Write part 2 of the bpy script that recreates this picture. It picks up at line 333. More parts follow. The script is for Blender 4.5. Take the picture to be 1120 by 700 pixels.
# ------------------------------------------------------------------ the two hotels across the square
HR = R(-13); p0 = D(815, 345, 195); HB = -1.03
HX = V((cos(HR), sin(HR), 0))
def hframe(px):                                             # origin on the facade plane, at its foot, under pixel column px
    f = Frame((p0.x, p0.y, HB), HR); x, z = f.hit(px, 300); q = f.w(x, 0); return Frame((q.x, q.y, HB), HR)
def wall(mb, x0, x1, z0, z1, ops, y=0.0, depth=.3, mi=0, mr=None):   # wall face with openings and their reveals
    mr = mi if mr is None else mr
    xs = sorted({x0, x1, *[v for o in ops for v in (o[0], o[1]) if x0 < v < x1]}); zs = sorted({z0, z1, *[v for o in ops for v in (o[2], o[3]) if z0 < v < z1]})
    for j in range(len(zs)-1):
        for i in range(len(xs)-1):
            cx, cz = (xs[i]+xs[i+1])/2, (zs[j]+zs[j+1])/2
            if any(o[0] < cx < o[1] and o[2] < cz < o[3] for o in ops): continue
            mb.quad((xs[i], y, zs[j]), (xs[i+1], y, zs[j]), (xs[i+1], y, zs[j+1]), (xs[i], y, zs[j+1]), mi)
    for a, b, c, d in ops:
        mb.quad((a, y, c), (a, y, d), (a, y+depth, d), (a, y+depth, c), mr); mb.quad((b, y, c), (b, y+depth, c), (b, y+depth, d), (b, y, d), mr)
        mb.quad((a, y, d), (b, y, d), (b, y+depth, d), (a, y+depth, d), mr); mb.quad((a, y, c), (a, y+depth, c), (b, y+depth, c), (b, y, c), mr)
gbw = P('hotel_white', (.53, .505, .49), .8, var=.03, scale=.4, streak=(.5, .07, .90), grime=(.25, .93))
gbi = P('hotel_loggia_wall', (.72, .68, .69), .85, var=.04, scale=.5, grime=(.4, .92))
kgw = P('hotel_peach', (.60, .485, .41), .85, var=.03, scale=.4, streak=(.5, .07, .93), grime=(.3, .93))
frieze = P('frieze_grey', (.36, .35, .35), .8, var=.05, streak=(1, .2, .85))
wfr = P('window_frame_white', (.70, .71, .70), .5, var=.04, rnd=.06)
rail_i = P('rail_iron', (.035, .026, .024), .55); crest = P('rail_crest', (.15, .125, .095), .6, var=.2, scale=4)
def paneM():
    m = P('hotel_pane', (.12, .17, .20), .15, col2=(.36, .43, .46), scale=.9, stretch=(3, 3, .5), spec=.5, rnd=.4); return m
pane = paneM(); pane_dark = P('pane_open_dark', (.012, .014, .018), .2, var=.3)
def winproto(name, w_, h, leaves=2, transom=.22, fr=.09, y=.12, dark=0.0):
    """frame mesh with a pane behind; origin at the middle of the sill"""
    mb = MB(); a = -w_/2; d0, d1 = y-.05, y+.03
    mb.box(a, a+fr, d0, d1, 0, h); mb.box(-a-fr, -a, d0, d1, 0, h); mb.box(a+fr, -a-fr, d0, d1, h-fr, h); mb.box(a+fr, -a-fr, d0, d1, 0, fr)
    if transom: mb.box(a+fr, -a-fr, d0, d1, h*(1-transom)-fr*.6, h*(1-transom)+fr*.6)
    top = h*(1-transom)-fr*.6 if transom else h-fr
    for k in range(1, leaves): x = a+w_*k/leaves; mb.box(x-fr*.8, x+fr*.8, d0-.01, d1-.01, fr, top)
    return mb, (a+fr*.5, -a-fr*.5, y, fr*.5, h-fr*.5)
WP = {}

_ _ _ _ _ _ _

Task instructions =>
Reproduce each line verbatim.

Output of the exercise =>
Write part 2 of the bpy script that recreates this picture. It picks up at line 333. More parts follow. The script is for Blender 4.5. Take the picture to be 1120 by 700 pixels.
# ------------------------------------------------------------------ the two hotels across the square
HR = R(-13); p0 = D(815, 345, 195); HB = -1.03
HX = V((cos(HR), sin(HR), 0))
def hframe(px):                                             # origin on the facade plane, at its foot, under pixel column px
    f = Frame((p0.x, p0.y, HB), HR); x, z = f.hit(px, 300); q = f.w(x, 0); return Frame((q.x, q.y, HB), HR)
def wall(mb, x0, x1, z0, z1, ops, y=0.0, depth=.3, mi=0, mr=None):   # wall face with openings and their reveals
    mr = mi if mr is None else mr
    xs = sorted({x0, x1, *[v for o in ops for v in (o[0], o[1]) if x0 < v < x1]}); zs = sorted({z0, z1, *[v for o in ops for v in (o[2], o[3]) if z0 < v < z1]})
    for j in range(len(zs)-1):
        for i in range(len(xs)-1):
            cx, cz = (xs[i]+xs[i+1])/2, (zs[j]+zs[j+1])/2
            if any(o[0] < cx < o[1] and o[2] < cz < o[3] for o in ops): continue
            mb.quad((xs[i], y, zs[j]), (xs[i+1], y, zs[j]), (xs[i+1], y, zs[j+1]), (xs[i], y, zs[j+1]), mi)
    for a, b, c, d in ops:
        mb.quad((a, y, c), (a, y, d), (a, y+depth, d), (a, y+depth, c), mr); mb.quad((b, y, c), (b, y+depth, c), (b, y+depth, d), (b, y, d), mr)
        mb.quad((a, y, d), (b, y, d), (b, y+depth, d), (a, y+depth, d), mr); mb.quad((a, y, c), (a, y+depth, c), (b, y+depth, c), (b, y, c), mr)
gbw = P('hotel_white', (.53, .505, .49), .8, var=.03, scale=.4, streak=(.5, .07, .90), grime=(.25, .93))
gbi = P('hotel_loggia_wall', (.72, .68, .69), .85, var=.04, scale=.5, grime=(.4, .92))
kgw = P('hotel_peach', (.60, .485, .41), .85, var=.03, scale=.4, streak=(.5, .07, .93), grime=(.3, .93))
frieze = P('frieze_grey', (.36, .35, .35), .8, var=.05, streak=(1, .2, .85))
wfr = P('window_frame_white', (.70, .71, .70), .5, var=.04, rnd=.06)
rail_i = P('rail_iron', (.035, .026, .024), .55); crest = P('rail_crest', (.15, .125, .095), .6, var=.2, scale=4)
def paneM():
    m = P('hotel_pane', (.12, .17, .20), .15, col2=(.36, .43, .46), scale=.9, stretch=(3, 3, .5), spec=.5, rnd=.4); return m
pane = paneM(); pane_dark = P('pane_open_dark', (.012, .014, .018), .2, var=.3)
def winproto(name, w_, h, leaves=2, transom=.22, fr=.09, y=.12, dark=0.0):
    """frame mesh with a pane behind; origin at the middle of the sill"""
    mb = MB(); a = -w_/2; d0, d1 = y-.05, y+.03
    mb.box(a, a+fr, d0, d1, 0, h); mb.box(-a-fr, -a, d0, d1, 0, h); mb.box(a+fr, -a-fr, d0, d1, h-fr, h); mb.box(a+fr, -a-fr, d0, d1, 0, fr)
    if transom: mb.box(a+fr, -a-fr, d0, d1, h*(1-transom)-fr*.6, h*(1-transom)+fr*.6)
    top = h*(1-transom)-fr*.6 if transom else h-fr
    for k in range(1, leaves): x = a+w_*k/leaves; mb.box(x-fr*.8, x+fr*.8, d0-.01, d1-.01, fr, top)
    return mb, (a+fr*.5, -a-fr*.5, y, fr*.5, h-fr*.5)
WP = {}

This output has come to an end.